Wall monument, Naas, Co. Kildare
Co. Kildare |
Religious Objects
Set into the outer face of the south wall of St David's Church in Naas is a limestone monument that most passers-by would likely overlook entirely. Split into two sections, it commemorates Edward Fisher, who died in 1659, and survives in a fragmentary but legible state: the upper portion, roughly sixty centimetres high and fifty-seven wide, carries the Fisher coat of arms worked in false relief, a technique in which decorative elements are carved to appear raised while the background remains flush with the surface. Below it, four separate pieces fitted together form a larger slab bearing an inscription in a mixture of Roman and Gothic lettering, the combination of typefaces being fairly typical of mid-seventeenth-century funerary stonework in Ireland, when both scripts were still in common use.

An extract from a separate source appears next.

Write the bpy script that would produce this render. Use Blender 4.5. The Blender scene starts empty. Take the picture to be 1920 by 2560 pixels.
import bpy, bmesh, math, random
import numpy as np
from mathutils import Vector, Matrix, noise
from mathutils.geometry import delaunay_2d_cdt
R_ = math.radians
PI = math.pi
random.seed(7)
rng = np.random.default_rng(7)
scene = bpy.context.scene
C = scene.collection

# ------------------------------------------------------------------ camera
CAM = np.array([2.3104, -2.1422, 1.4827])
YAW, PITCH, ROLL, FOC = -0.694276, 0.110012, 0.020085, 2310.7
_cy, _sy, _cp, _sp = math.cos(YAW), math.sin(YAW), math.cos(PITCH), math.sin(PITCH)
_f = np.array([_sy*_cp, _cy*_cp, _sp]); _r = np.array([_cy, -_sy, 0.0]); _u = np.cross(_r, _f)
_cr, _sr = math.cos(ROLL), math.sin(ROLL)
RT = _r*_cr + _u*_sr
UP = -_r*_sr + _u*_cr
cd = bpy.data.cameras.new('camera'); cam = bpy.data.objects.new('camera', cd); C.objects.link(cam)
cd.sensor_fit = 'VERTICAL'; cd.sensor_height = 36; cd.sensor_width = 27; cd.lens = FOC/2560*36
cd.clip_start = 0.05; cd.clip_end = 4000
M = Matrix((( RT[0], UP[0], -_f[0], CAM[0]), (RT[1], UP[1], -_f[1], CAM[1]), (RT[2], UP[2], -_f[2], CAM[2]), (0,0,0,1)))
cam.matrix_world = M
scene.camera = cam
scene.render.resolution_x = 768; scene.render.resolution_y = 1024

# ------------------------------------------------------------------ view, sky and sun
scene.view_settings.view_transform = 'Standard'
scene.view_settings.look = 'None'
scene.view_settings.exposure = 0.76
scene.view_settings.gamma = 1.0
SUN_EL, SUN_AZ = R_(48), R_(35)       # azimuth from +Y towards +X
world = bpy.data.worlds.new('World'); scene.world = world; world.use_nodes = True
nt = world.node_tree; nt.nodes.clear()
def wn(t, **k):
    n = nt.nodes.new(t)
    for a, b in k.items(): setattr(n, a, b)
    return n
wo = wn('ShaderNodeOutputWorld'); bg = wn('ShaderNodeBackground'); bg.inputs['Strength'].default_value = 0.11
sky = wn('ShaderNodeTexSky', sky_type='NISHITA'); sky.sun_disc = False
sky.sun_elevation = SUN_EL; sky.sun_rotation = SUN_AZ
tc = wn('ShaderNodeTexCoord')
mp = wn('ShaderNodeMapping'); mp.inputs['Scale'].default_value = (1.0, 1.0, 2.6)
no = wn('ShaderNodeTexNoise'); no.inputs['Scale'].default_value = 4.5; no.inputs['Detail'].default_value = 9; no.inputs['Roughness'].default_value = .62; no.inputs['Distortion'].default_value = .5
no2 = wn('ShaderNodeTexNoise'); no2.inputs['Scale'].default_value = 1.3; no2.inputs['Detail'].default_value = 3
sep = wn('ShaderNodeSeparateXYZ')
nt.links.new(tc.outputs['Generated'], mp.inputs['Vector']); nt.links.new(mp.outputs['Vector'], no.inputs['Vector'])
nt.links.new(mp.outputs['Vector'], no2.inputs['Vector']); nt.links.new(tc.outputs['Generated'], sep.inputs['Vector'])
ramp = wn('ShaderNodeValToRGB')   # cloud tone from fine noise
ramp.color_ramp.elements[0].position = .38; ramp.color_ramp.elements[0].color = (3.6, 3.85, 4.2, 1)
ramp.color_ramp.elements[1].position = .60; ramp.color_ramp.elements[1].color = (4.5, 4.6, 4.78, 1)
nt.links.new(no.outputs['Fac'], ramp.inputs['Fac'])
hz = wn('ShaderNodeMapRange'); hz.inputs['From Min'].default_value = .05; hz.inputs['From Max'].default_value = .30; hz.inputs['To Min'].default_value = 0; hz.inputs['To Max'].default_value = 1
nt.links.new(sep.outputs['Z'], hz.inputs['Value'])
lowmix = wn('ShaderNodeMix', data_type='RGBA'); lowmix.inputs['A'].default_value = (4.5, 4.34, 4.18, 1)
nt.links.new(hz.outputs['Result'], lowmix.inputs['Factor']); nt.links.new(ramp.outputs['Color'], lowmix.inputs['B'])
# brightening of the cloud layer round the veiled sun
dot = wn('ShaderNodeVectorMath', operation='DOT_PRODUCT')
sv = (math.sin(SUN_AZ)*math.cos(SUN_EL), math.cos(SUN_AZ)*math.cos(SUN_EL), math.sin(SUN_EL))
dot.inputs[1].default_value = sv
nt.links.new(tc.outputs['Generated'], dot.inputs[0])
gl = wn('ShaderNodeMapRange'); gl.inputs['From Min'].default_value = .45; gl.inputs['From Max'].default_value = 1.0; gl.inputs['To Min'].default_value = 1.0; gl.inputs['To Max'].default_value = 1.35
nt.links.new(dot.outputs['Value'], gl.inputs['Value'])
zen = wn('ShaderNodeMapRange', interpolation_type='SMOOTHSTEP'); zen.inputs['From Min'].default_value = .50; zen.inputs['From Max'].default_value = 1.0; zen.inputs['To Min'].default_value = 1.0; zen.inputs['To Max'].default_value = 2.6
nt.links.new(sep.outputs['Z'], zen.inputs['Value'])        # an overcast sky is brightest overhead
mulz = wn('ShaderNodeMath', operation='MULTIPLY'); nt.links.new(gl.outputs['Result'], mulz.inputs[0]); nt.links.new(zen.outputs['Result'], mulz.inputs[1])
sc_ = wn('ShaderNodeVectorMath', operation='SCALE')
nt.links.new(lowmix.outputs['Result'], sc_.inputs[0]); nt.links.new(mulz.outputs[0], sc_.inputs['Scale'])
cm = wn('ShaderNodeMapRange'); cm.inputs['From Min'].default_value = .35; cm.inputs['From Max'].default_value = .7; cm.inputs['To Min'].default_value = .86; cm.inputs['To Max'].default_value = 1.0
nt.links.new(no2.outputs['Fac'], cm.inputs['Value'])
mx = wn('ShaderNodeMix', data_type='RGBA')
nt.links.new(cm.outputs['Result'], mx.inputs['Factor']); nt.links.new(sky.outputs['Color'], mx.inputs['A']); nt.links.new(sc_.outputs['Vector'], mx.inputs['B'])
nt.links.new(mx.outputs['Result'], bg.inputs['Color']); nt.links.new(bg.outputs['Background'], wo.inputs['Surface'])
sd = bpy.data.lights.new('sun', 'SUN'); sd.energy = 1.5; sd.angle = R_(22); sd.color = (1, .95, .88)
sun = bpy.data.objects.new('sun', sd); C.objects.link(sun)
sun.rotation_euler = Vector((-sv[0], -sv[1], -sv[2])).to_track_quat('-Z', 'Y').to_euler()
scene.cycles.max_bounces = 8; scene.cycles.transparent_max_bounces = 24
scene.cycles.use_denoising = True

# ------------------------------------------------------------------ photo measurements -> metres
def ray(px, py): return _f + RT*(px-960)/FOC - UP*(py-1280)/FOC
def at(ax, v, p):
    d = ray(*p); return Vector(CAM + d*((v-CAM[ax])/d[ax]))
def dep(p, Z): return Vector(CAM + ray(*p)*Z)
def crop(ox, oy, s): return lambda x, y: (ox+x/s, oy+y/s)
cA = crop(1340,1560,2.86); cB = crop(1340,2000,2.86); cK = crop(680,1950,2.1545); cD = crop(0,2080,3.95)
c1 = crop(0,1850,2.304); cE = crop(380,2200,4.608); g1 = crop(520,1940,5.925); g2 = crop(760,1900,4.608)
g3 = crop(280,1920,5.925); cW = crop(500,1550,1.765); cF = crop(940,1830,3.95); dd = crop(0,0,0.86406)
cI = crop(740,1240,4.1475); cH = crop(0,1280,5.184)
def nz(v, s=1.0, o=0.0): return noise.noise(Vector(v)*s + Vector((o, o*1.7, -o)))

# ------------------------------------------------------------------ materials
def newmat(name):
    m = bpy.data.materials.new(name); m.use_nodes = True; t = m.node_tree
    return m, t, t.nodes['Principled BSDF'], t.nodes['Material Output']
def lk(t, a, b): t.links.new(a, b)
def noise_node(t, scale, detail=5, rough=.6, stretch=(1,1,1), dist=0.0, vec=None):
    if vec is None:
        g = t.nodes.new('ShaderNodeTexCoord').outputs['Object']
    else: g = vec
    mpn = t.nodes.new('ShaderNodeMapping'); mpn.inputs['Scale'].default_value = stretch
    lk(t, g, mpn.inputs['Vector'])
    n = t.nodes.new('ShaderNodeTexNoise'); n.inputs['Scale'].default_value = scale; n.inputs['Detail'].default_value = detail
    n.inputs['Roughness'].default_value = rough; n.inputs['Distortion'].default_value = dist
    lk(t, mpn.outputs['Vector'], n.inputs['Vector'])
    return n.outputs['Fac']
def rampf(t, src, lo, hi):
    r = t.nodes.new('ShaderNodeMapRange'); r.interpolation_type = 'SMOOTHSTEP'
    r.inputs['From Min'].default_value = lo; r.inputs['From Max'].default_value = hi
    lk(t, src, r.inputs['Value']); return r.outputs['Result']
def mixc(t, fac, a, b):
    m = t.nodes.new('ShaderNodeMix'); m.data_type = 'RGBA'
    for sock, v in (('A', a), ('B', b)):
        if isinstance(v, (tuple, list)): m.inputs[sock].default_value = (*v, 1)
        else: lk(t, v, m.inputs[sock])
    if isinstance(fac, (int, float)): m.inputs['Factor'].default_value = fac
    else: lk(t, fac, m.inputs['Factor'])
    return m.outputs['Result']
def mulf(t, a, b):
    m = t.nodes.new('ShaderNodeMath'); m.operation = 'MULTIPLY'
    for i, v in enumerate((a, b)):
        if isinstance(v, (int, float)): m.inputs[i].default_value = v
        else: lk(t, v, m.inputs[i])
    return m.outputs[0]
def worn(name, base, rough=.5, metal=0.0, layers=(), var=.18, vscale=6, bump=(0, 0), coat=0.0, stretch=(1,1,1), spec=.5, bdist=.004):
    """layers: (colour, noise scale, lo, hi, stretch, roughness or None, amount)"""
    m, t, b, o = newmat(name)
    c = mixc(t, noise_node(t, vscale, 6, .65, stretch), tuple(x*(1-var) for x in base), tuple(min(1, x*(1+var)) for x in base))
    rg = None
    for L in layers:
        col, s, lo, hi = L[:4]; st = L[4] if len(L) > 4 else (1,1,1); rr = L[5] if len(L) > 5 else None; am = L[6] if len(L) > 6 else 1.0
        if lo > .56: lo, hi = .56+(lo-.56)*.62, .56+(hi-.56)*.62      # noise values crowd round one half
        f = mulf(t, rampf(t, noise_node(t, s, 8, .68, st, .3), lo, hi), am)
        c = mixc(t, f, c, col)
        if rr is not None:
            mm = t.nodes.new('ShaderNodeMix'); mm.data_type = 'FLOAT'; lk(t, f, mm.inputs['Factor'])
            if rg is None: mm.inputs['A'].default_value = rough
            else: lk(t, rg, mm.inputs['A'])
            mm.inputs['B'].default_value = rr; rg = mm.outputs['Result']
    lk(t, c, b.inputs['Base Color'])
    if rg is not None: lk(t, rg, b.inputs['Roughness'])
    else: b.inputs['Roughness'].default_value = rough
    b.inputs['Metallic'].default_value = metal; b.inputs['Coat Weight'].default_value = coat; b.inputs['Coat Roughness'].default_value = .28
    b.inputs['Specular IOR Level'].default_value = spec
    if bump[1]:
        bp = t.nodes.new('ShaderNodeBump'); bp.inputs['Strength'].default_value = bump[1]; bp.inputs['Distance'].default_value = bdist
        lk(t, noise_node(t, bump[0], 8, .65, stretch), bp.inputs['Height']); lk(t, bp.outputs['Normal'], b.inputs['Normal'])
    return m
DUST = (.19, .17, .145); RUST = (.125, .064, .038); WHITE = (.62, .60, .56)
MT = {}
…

The monument dates to 1659, placing it in a period of considerable upheaval in Irish and Kildare life. The Cromwellian settlement of the 1650s had redistributed enormous amounts of land across the country, and families like the Fishers, whatever their precise circumstances, were navigating a society in significant flux. Wall monuments of this kind, built into the exterior fabric of a church rather than placed inside, were not uncommon, and their survival on an outer wall is often a matter of luck as much as intent, exposed as they are to weathering and structural change. That this one survives in recognisable condition, coat of arms intact and inscription still present across its four lower pieces, makes it a quietly useful document of both a family and a moment.